The flag, and Southern symbols more generally, are a complicated stamp on the modern South. One issue that political leaders have been dealing with in recent days is how difficult it is to distinguish some of the flag’s historical aspects from its use as a cudgel for white supremacy.
Many older Southerners see the flag as a statement of Southern distinctiveness that epitomizes uniquely American virtues of liberty and self-reliance. For young Southerners, it is an icon of youthful rebellion and anti-establishment attitudes. And in a pluralistic South, the idea that it somehow hails white supremacy seems, to some, anachronistic.
“All of this is in the eye of the beholder, because you can look at any symbol like that and it means different things to different people,” says Michael Hill, president of the secessionist League of the South. “Southerners, I think, have come to the realization that they’re not going to let outsiders ... define an honorable symbol that stands more than anything else for the sacrifices of soldiers 150 years ago.”
Mr.
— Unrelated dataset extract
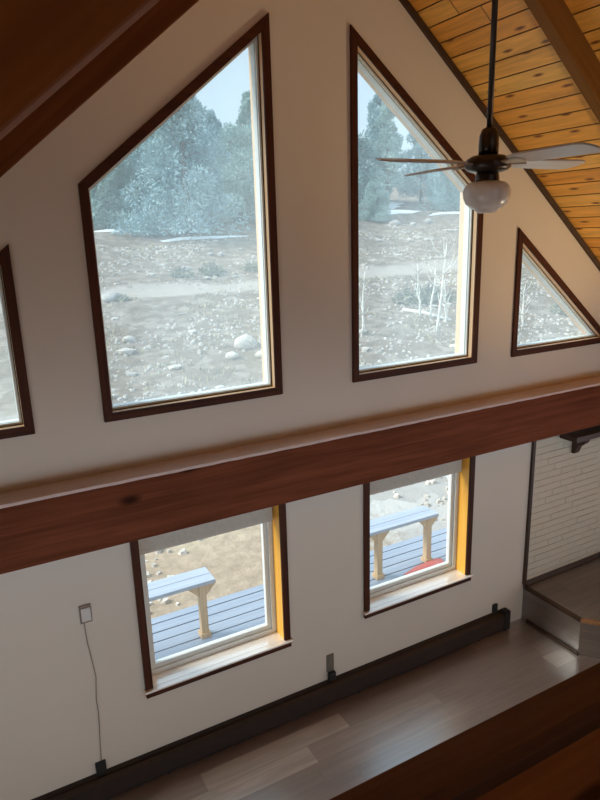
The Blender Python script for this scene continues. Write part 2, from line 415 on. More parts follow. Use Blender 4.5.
# ------------------------------------------------------------------ lower windows
def lower_window(name, x0, x1):
    w = empty(name); w['kind'] = 'structure'
    c = .055
    bm = BM(); box(bm, x0, x0+c, -.02, -.0005, ZS+.052, ZT+.005, .003); obj('casing', bm, M['casing_z'], w)
    bm = BM(); box(bm, x1-c, x1, -.02, -.0005, ZS+.052, ZT+.005, .003); obj('casing', bm, M['casing_z'], w)
    bm = BM(); box(bm, x0+.041, x0+.054, 0, .2, ZS+.05, ZT-.03); obj('jamb', bm, M['pine_z'], w)
    bm = BM(); box(bm, x1-.054, x1-.041, 0, .2, ZS+.05, ZT-.03); obj('jamb', bm, M['pine_z'], w)
    bm = BM(); box(bm, x0+.054, x1-.054, 0, .2, ZT-.045, ZT-.031); obj('head_jamb', bm, M['pine_x'], w)
    bm = BM(); box(bm, x0-.012, x1+.012, -.045, -.0006, ZS+.036, ZS+.0515, .004)
    box(bm, x0+.041, x1-.041, -.0006, .2, ZS+.015, ZS+.0515); obj('sill', bm, M['pine_x'], w)
    bm = BM(); box(bm, x0, x1, -.03, -.0005, ZS-.01, ZS+.0355, .003); obj('apron', bm, M['casing_x'], w)
    P = [(x0+.0545, ZS+.052), (x1-.0545, ZS+.052), (x1-.0545, ZT-.0455), (x0+.0545, ZT-.0455)]
    bm = BM(); ring(bm, P, inset(P, .035), .125, .20); obj('window_frame', bm, M['vinyl'], w)
    Q = inset(P, .0355)
    bm = BM(); ring(bm, Q, inset(Q, .035), .145, .185); obj('sash', bm, M['vinyl'], w)
    bm = BM(); prism(bm, inset(Q, .03), .162, .165); obj('pane', bm, M['glass_lo'], w)
    return w
for k, (a, b) in LO.items(): lower_window(k, a, b)
def shade(x0, x1, label):
    t = thing('window_shade', label, 'window shade', ((x0+x1)/2, .09, 1.74))
    h = (x1-x0)/2
    bm = BM(); box(bm, -h, h, -.03, .03, .125, .195, .006); obj('head_rail', bm, M['fabric'], t)
    bm = BM()
    for i in range(7): prism(bm, [(-.028, .03+i*.0135), (0, .0368+i*.0135), (.028, .03+i*.0135), (.028, .042+i*.0135), (-.028, .042+i*.0135)], -h+.006, h-.006, 'x')
    obj('pleats', bm, M['fabric2'], t)
    bm = BM(); box(bm, -h+.004, h-.004, -.026, .026, .012, .03, .004); obj('bottom_rail', bm, M['fabric2'], t)
shade(-1.425, -.385, 'beige pleated shade drawn up in the lower left window')
shade(.462, 1.515, 'beige pleated shade drawn up in the lower right window')

# ------------------------------------------------------------------ brick panel, hearth, mantel
XB = 2.355
bm = BM()
box(bm, XB, XW-.002, -.004, -.0005, .40, 1.995)
struct('wall_brick', bm, M['mortar'])
bm = BM(); rr = random.Random(5)
z = .405; row = 0
while z < 1.97:
    x = XB+.004-(.105 if row % 2 else 0)
    while x < XW-.01:
        a, b = max(x, XB+.004), min(x+.2, XW-.004)
        if b-a > .03:
            d = rr.uniform(-.0022, .0022); t = rr.uniform(-.0015, .0015)
            box(bm, a, b, -.0095+d, -.0042, z+t, z+.061+t, .003)
        x += .2015
    z += .068; row += 1
struct('wall_brick_face', bm, M['brick'])
bm = BM(); box(bm, 2.318, 2.352, -.028, -.0005, .392, 1.995, .003); struct('trim_3', bm, M['dark_trim'])

H = thing('hearth', 'raised plank-clad hearth platform in front of the white brick', 'hearth', (2.335, 0, 0))
poly = [(0, -.002), (0, -.685), (.42, -1.2), (2.66, -1.2), (2.66, -.002)]
bm = BM(); prism(bm, [(x*.998+.004, y*.99) for x, y in poly], .001, .355, 'z'); obj('riser', bm, M['floor_side'], H)
bm = BM(); prism(bm, [(-.015, -.016), (-.015, -.69), (.41, -1.215), (2.66, -1.215), (2.66, -.016)], .3555, .387, 'z'); obj('top', bm, M['hearth_top'], H)
bm = BM()
def nosing(a, b, w=.03):
    a, b = Vector(a), Vector(b); t = (b-a).normalized(); n = Vector((-t.y, t.x))
    prism(bm, [tuple(a), tuple(b), tuple(b+n*w), tuple(a+n*w)], .356, .391, 'z')
nosing((-.018, -.694), (.407, -1.219)); nosing((.407, -1.219), (2.66, -1.219))
obj('front_nosing', bm, M['nosing'], H, label='orange wood front nosing')
bm = BM(); nosing((-.018, -.03), (-.018, -.69), .03); obj('side_nosing', bm, M['dark_trim'], H)
bm = BM(); prism(bm, [(-.016, -.08), (-.016, -.69), (-.001, -.69), (-.001, -.08)], 0.001, .035, 'z'); obj('shoe_molding', bm, M['dark_trim'], H)
bm = BM(); prism(bm, [(-.04, .392), (-.014, .392), (-.014, .43)], XB+.001, XW-.01, 'x'); struct('brick_foot_shadow', bm, M['dark_trim'])  # dark wedge stands in for the shadow at the foot of the brick

K = thing('mantel_shelf', 'dark wooden mantel shelf on corbels fixed to the white brick', 'shelf', (2.68, -.015, 1.69))
bm = BM(); box(bm, 0, 1.9, -.20, 0, .19, .245, .004); obj('shelf_board', bm, M['mantel'], K)
for x in (.19, 1.5):
    bm = BM()
    prism(bm, [(0, .0), (-.035, .0), (-.05, .03), (-.06, .075), (-.095, .105), (-.13, .125), (-.15, .16), (-.15, .1895), (0, .1895)], x, x+.07, 'x', bev=.003)
    obj('corbel', bm, M['mantel'], K)

# ------------------------------------------------------------------ baseboard heater, outlets, thermostat
Bh = thing('baseboard_heater', 'long dark brown baseboard heater along the foot of the window wall', 'heater', (0, 0, 0))
bm = BM(); prism(bm, [(-.0006, .012), (-.062, .012), (-.062, .15), (-.0006, .205)], -4.9, 2.02, 'x'); obj('body', bm, M['heater'], Bh)
bm = BM(); prism(bm, [(-.0625, .03), (-.072, .03), (-.075, .165), (-.045, .19), (-.0445, .183), (-.0625, .16)], -4.9, 2.02, 'x'); obj('front_cover', bm, M['heater2'], Bh)
bm = BM(); box(bm, 2.0205, 2.10, -.08, -.0006, .006, .212, .012); obj('end_cap', bm, M['heater'], Bh)
for x in (-4.7, -3, -1.4, .3, 1.7): obj('foot', box(BM(), x, x+.02, -.06, -.002, 0.0005, .0115), M['heater'], Bh)

o2 = thing('outlet', 'grey-brown wall outlet between the lower windows with black adapter plugged below', 'outlet', (.058, 0, .21))
bm = BM(); box(bm, -.036, .036, -.007, -.0005, .07, .234, .003); obj('cover_plate', bm, M['plate'], o2)
bm = BM(); box(bm, -.017, .017, -.010, -.0072, .12, .215, .003); obj('receptacle', bm, M['plate'], o2)
ad = BM(); box(ad, -.033, .035, -.045, -.0105, .028, .098, .006)
ad = obj('power_adapter', ad, M['black'])
ad.location = (.058, 0, .185); tag(ad, 'black power adapter in the outlet between the two lower windows', 'adapter')
bm = BM(); box(bm, -.036, .036, -.02, -.0005, 0, .12, .005)
a1 = obj('power_adapter', bm, M['black']); a1.location = (-1.853, 0, .175); tag(a1, 'black plug at the lower left where the thin cord ends above the heater', 'adapter')
bm = BM(); box(bm, -.028, .028, -.025, -.0005, 0, .085, .005)
a3 = obj('outlet_box', bm, M['black']); a3.location = (1.945, 0, .2125); tag(a3, 'small black box on the heater end near the brick', 'outlet')

TH = thing('thermostat', 'small white thermostat box on a tan backplate left of the lower windows', 'thermostat', (-1.822, 0, 1.408))
bm = BM(); box(bm, -.04, .038, -.012, -.0005, 0, .132, .004); obj('backplate', bm, M['tan_pl'], TH)
bm = BM(); box(bm, -.030, .031, -.019, -.0122, .014, .112, .003); obj('cover', bm, M['white_pl'], TH)
bm = BM(); box(bm, -.020, .022, -.0205, -.0192, .06, .10, .0005); obj('display', bm, M['white_pl'], TH)
bm = BM()
pz = [(-1.838, 1.414), (-1.838, 1.36), (-1.835, 1.25), (-1.826, 1.17), (-1.815, 1.05), (-1.808, .98), (-1.818, .88), (-1.826, .80), (-1.822, .70), (-1.826, .60), (-1.834, .5), (-1.84, .4), (-1.845, .2955)]
from mathutils import geometry
tube(bm, [(x, -.006, z) for x, z in pz], .0028, 6)
tag(obj('cord', bm, M['tan_pl'], smooth=True), 'thin wavy cord hanging down the wall from thermostat to plug', 'cord')

# ------------------------------------------------------------------ ceiling fan
F = thing('ceiling_fan', 'bronze ceiling fan on a long rod with opal globe light', 'ceiling fan', (0, -1.64, 3.948))
z0 = 3.94
bm = BM(); lathe(bm, [(0, .375), (.0135, .375), (.0135, 1.93), (0, 1.93)], 16); obj('down_rod', bm, M['bronze'], F, True)
bm = BM(); lathe(bm, [(0, 1.90), (.03, 1.90), (.075, 1.99), (.08, 2.06), (0, 2.06)], 24); obj('canopy', bm, M['bronze'], F, True)
bm = BM(); lathe(bm, [(0, .262), (.045, .262), (.046, .30), (.044, .345), (.034, .372), (.018, .382), (0, .382)], 24); obj('coupling', bm, M['bronze'], F, True)
bm = BM(); lathe(bm, [(0, .185), (.07, .185), (.09, .192), (.104, .203), (.107, .222), (.100, .242), (.075, .257), (.045, .262), (0, .262)], 32); obj('motor_housing', bm, M['bronze'], F, True)
bm = BM(); lathe(bm, [(0, .14), (.05, .14), (.055, .15), (.054, .172), (.048, .185), (0, .185)], 24); obj('light_fitter', bm, M['bronze'], F, True)
bm = BM(); lathe(bm, [(0, 0), (.03, 0), (.048, .006), (.054, .016), (.072, .024), (.095, .042), (.108, .07), (.110, .10), (.104, .122), (.085, .138), (.06, .145), (0.0, .145)], 36); obj('globe', bm, M['globe'], F, True, label='white opal glass globe')
for k in range(4):
    a = math.radians(178+90*k)
    bm = BM()
    c, s = .16, .60
    out = [(c, -.045), (c+.06, -.066), (s-.05, -.076), (s-.012, -.055), (s, 0), (s-.012, .055), (s-.05, .076), (c+.06, .066), (c, .045)]
    prism(bm, out, -.004, .004, 'z', bev=.0015)
    b = obj('blade', bm, M['blade'], F)
    b.matrix_basis = Matrix.Translation((0, 0, .228)) @ Matrix.Rotation(a, 4, 'Z') @ Matrix.Rotation(math.radians(-10), 4, 'X')
    bm = BM()
    prism(bm, [(.085, -.018), (.14, -.02), (.21, -.035), (.22, 0), (.21, .035), (.14, .02), (.085, .018)], -.012, -.0045, 'z', bev=.0015)
    obj('blade_iron', bm, M['iron'], b)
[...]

Hill adds, “It’s a symbol against tyranny, it’s the internationally recognized symbol of the South, it’s a Christian symbol. It’s a solemn banner.”
To be sure, the removal of Confederate symbols has continued after states like Georgia and South Carolina struggled in the late 1990s and early 2000s with how to reconcile the flag’s heritage with its modern connotations. In 2000, South Carolina removed it from the capitol dome to a soldier’s memorial on State House grounds, in what many thought was a final act of compromise.
Support in South Carolina for the flag on those grounds has historically hovered around 50 percent. But polls now suggest that a majority of Americans, including South Carolinians, acknowledge that the same flag that depicts valor to some is a hateful reminder of Southern state governments raising the flag in protest of civil rights moves in the 1950s and ’60s.
Given the recent, widespread condemnation of the flag even from traditional allies on the political right, “it looked like only one side was playing, like a football game where only one team had come out of the dressing room,” says Hill of the League of the South.
But he vows that the pro-Confederate side will come out, too.
“The real fact of the matter is, the Southern people, this sleeping giant, they’re going to take some time to mobilize, but make no mistake: They’re mobilizing right now,” Hill says.
On July 19, a North Carolina chapter of the Ku Klux Klan will hold a rally at the State House memorial in South Carolina. In a statement, the Loyal White Knights referred to Mr. Roof, the accused Charleston shooter, as a “warrior.”
After the brief fist-clash in Columbia on Monday night, pro-Confederate flag protester Joe Linder relayed his resolve to CBS News: “The blood on my face, the blood in my teeth, the blood on my hands is no comparison to the Southern blood that runs through my veins.”
According to Hill, companies like Ruffin Flag sold 22,000 Confederate flags in one day last week, compared with the 150 they usually sell per day. Also, three Chinese flag-makers are solely producing Confederate flags to satisfy demand, he says.
Still, despite the bloody noses in Columbia on Monday night, the pro-flag movement is largely symbolic – and the push from others to take the banner down won’t solve everything.
Removing the flag “is not the end of racism in America; this is not the end of white supremacy,” says Loewen, the emeritus professor. “Nevertheless, this is very important.”